How many lines in this material include the string "scene"? Answer with the number and nothing further.

## Information shown
**********

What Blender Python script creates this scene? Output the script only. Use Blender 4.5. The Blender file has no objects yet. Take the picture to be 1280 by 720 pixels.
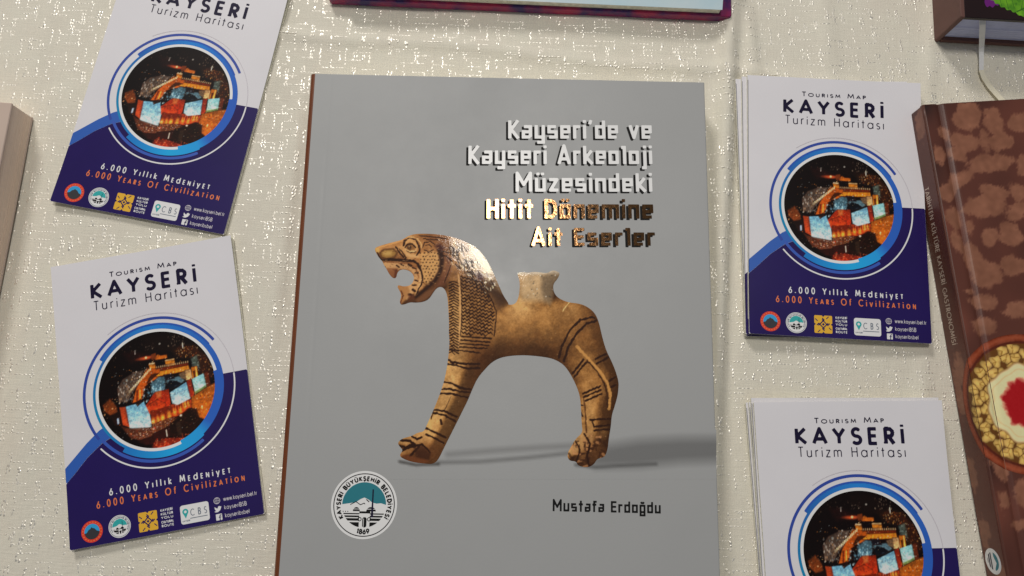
import bpy, math, random
import numpy as np
from mathutils import Matrix, Vector

random.seed(7); RNG = np.random.default_rng(7)
S = bpy.context.scene
COL = S.collection
PI = math.pi
MM = 0.001

# ------------------------------------------------------------------ camera
cam_d = bpy.data.cameras.new("camera"); cam = bpy.data.objects.new("camera", cam_d); COL.objects.link(cam)
cam_d.sensor_width = 36.0; cam_d.lens = 967.6 / 1280 * 36.0
cam_d.clip_start = 0.01; cam_d.clip_end = 50
TH, ROLL, DIST = 0.1946, 0.0595, 0.4303
_c, _s = math.cos(TH), math.sin(TH)
_f = Vector((0, _s, -_c)); _r0 = Vector((1, 0, 0)); _u0 = Vector((0, _c, _s))
_r = math.cos(ROLL) * _r0 + math.sin(ROLL) * _u0
_u = -math.sin(ROLL) * _r0 + math.cos(ROLL) * _u0
cam.matrix_world = Matrix(((_r.x, _u.x, -_f.x, 0), (_r.y, _u.y, -_f.y, -DIST * _s), (_r.z, _u.z, -_f.z, DIST * _c), (0, 0, 0, 1)))
S.camera = cam

# ------------------------------------------------------------------ light
w = bpy.data.worlds.new("World"); S.world = w; w.use_nodes = True
bg = w.node_tree.nodes["Background"]; bg.inputs[0].default_value = (0.93, 0.96, 1.0, 1); bg.inputs[1].default_value = 0.15

def area(name, loc, target, size, power, col, shape='DISK', size_y=None):
    d = bpy.data.lights.new(name, 'AREA'); d.shape = shape; d.size = size
    if size_y: d.size_y = size_y
    d.energy = power; d.color = col
    o = bpy.data.objects.new(name, d); COL.objects.link(o); o.location = loc
    o.rotation_euler = (Vector(target) - Vector(loc)).to_track_quat('-Z', 'Y').to_euler()
    return o
area("ceiling_lamp", (-0.047, 0.440, 1.52), (0, 0, 0), 0.24, 7.1, (1.0, 0.95, 0.88))
area("hall_lamp", (-0.80, 1.75, 1.38), (0, 0, 0), 0.50, 22.5, (1.0, 0.96, 0.91))

S.view_settings.view_transform = 'Standard'; S.view_settings.look = 'None'
S.view_settings.exposure = 0.0; S.view_settings.gamma = 1.0

# ------------------------------------------------------------------ materials
def lin(c):
    c = np.asarray(c, float) / 255.0
    return np.where(c <= 0.04045, c / 12.92, ((c + 0.055) / 1.055) ** 2.4)
def ink(*c):                                     # seen sRGB colour -> surface colour
    return tuple(np.clip(lin(c) / 0.66, 0, 0.9))

def mat(name, col, rough=0.5, metal=0.0, spec=0.5, coat=0.0, coat_rough=0.1, var=0.0, var_scale=40.0,
        bump=0.0, bump_scale=800.0, attr=None, col2=None, rvar=0.0, warp=0.0, crack=0.0):
    m = bpy.data.materials.new(name); m.use_nodes = True
    nt = m.node_tree; N = nt.nodes; L = nt.links; b = N["Principled BSDF"]
    b.inputs["Base Color"].default_value = (*col, 1)
    b.inputs["Roughness"].default_value = rough; b.inputs["Metallic"].default_value = metal
    b.inputs["Specular IOR Level"].default_value = spec
    b.inputs["Coat Weight"].default_value = coat; b.inputs["Coat Roughness"].default_value = coat_rough
    tc = N.new("ShaderNodeTexCoord")
    if attr:
        a = N.new("ShaderNodeAttribute"); a.attribute_name = attr
        L.new(a.outputs["Color"], b.inputs["Base Color"])
        if coat:                                  # varnish lies on the raised, paler print only
            cw = N.new("ShaderNodeMapRange"); cw.inputs[1].default_value = .03; cw.inputs[2].default_value = .22; cw.inputs[3].default_value = .06; cw.inputs[4].default_value = coat
            L.new(a.outputs["Fac"], cw.inputs[0]); L.new(cw.outputs[0], b.inputs["Coat Weight"])
    elif var or col2:
        n = N.new("ShaderNodeTexNoise"); n.inputs["Scale"].default_value = var_scale; n.inputs["Detail"].default_value = 5
        mx = N.new("ShaderNodeMix"); mx.data_type = 'RGBA'
        c2 = col2 if col2 else tuple(x * (1 - var) for x in col)
        mx.inputs["A"].default_value = (*col, 1); mx.inputs["B"].default_value = (*c2, 1)
        L.new(tc.outputs["Object"], n.inputs["Vector"])
        rp = N.new("ShaderNodeMapRange"); rp.inputs[1].default_value = 0.35; rp.inputs[2].default_value = 0.65
        L.new(n.outputs[0], rp.inputs[0]); L.new(rp.outputs[0], mx.inputs["Factor"])
        L.new(mx.outputs["Result"], b.inputs["Base Color"])
    if rvar:                                      # handling marks: gloss that changes over the surface
        n3 = N.new("ShaderNodeTexNoise"); n3.inputs["Scale"].default_value = 16; n3.inputs["Detail"].default_value = 7; n3.inputs["Roughness"].default_value = .65
        L.new(tc.outputs["Object"], n3.inputs["Vector"]); r3 = N.new("ShaderNodeMapRange"); r3.inputs[1].default_value = .3; r3.inputs[2].default_value = .7
        r3.inputs[3].default_value = rough - rvar; r3.inputs[4].default_value = rough + rvar
        L.new(n3.outputs[0], r3.inputs[0]); L.new(r3.outputs[0], b.inputs["Roughness"])
    if crack:                                     # foil worn off in specks
        n4 = N.new("ShaderNodeTexNoise"); n4.inputs["Scale"].default_value = crack; n4.inputs["Detail"].default_value = 3
        L.new(tc.outputs["Object"], n4.inputs["Vector"]); r4 = N.new("ShaderNodeMapRange"); r4.inputs[1].default_value = .44; r4.inputs[2].default_value = .56
        r4.inputs[3].default_value = .04; r4.inputs[4].default_value = coat
        L.new(n4.outputs[0], r4.inputs[0]); L.new(r4.outputs[0], b.inputs["Coat Weight"])
    if bump:
        n2 = N.new("ShaderNodeTexNoise"); n2.inputs["Scale"].default_value = bump_scale; n2.inputs["Detail"].default_value = 4
        L.new(tc.outputs["Object"], n2.inputs["Vector"])
        bp = N.new("ShaderNodeBump"); bp.inputs["Strength"].default_value = bump; bp.inputs["Distance"].default_value = 0.0004
        
        if warp:
            n5 = N.new("ShaderNodeTexNoise"); n5.inputs["Scale"].default_value = 9; n5.inputs["Detail"].default_value = 1
            L.new(tc.outputs["Object"], n5.inputs["Vector"]); b5 = N.new("ShaderNodeBump"); b5.inputs["Strength"].default_value = 1.0; b5.inputs["Distance"].default_value = warp
            L.new(n5.outputs[0], b5.inputs["Height"]); L.new(b5.outputs[0], bp.inputs["Normal"])
        L.new(n2.outputs[0], bp.inputs["Height"]); L.new(bp.outputs[0], b.inputs["Normal"])
        if coat: L.new(bp.outputs[0], b.inputs["Coat Normal"])
    return m

M = {}
M['cover_grey'] = mat("grey_laminate", ink(141, 142, 142), 0.46, spec=0.5, bump=0.05, bump_scale=900, rvar=.13, warp=.0016)
M['print_grey'] = mat("grey_print", (.3, .3, .3), 0.46, spec=0.5, attr="Col", bump=0.05, bump_scale=900, rvar=.13, warp=.0016)
M['print_gloss'] = mat("glossy_print", (.3, .2, .1), 0.5, spec=0.12, coat=0.34, coat_rough=0.07, attr="Col", bump=0.05, bump_scale=420)
M['print'] = mat("printed_picture", (.3, .3, .3), 0.4, spec=0.22, attr="Col")
M['spine_brown'] = mat("brown_spine_laminate", ink(98, 50, 22), 0.4, var=0.15, var_scale=60)
M['title_white'] = mat("embossed_white", ink(244, 244, 238), 0.3, spec=0.5, bump=0.05)
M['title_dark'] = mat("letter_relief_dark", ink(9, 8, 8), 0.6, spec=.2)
M['foil'] = mat("cracked_foil", (0.19, 0.10, 0.045), 0.12, metal=1.0, bump=0.13, bump_scale=600)
M['ink_black'] = mat("black_ink", ink(8, 8, 9), 0.55, spec=.2)
M['ink_navy'] = mat("navy_ink", ink(16, 9, 40), 0.5, spec=.2)
M['white_paper'] = mat("coated_white_paper", ink(198, 196, 200), 0.32, spec=0.5, var=0.03, var_scale=25)
M['page_edge'] = mat("paper_edge", ink(206, 200, 184), 0.8, var=0.2, var_scale=400)
M['white_ink'] = mat("white_print", ink(212, 208, 208), 0.4)
M['navy'] = mat("navy_print", ink(29, 15, 78), 0.32, spec=0.4, var=0.12, var_scale=25)
M['band_blue'] = mat("blue_print", ink(38, 82, 160), 0.38)
M['ring_dark'] = mat("dark_blue_print", ink(38, 62, 142), 0.38)
M['ring_low'] = mat("mid_blue_print", ink(46, 78, 160), 0.38)
M['faint'] = mat("faint_grey_print", ink(176, 172, 178), 0.4)
M['orange'] = mat("orange_print", ink(212, 108, 58), 0.4)
M['gold'] = mat("gold_print", ink(214, 156, 44), 0.4)
M['teal'] = mat("teal_print", ink(22, 104, 116), 0.4)
M['teal_light'] = mat("light_teal_print", ink(40, 150, 150), 0.4)
M['red_ring'] = mat("red_print", ink(196, 52, 34), 0.4)
M['sky_blue'] = mat("sky_blue_print", ink(40, 140, 190), 0.4)
M['dark_hill'] = mat("dark_hill_print", ink(44, 44, 48), 0.4)
M['grey_ink'] = mat("grey_print_ink", ink(96, 104, 116), 0.4)

# ------------------------------------------------------------------ object helpers
def tag(o, label=None, cat=None, group=None, kind=None):
    if label: o['label'] = label
    if cat: o['category'] = cat
    if group: o['group'] = group
    if kind: o['kind'] = kind
    return o
def empty(name, loc=(0, 0, 0), rz=0.0):
    o = bpy.data.objects.new(name, None); COL.objects.link(o); o.location = loc; o.rotation_euler = (0, 0, rz)
    o.empty_display_size = 0.02
    return o
def mesh_obj(name, V, F, m, parent=None, smooth=False):
    me = bpy.data.meshes.new(name); me.from_pydata([tuple(map(float, v)) for v in V], [], F)
    ms = m if isinstance(m, (list, tuple)) else [m]
    for k in ms: me.materials.append(k)
    if smooth:
        me.polygons.foreach_set("use_smooth", [True] * len(me.polygons))
    me.update()
    o = bpy.data.objects.new(name, me); COL.objects.link(o)
    if parent: o.parent = parent
    return o
def copy_tree(o, parent=None, keep=None):
    c = o.copy(); COL.objects.link(c)
    if parent: c.parent = parent
    for ch in list(o.children):
        if keep is None or ch.name.split('.')[0] in keep: copy_tree(ch, c)
    return c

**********

## Exercise output
2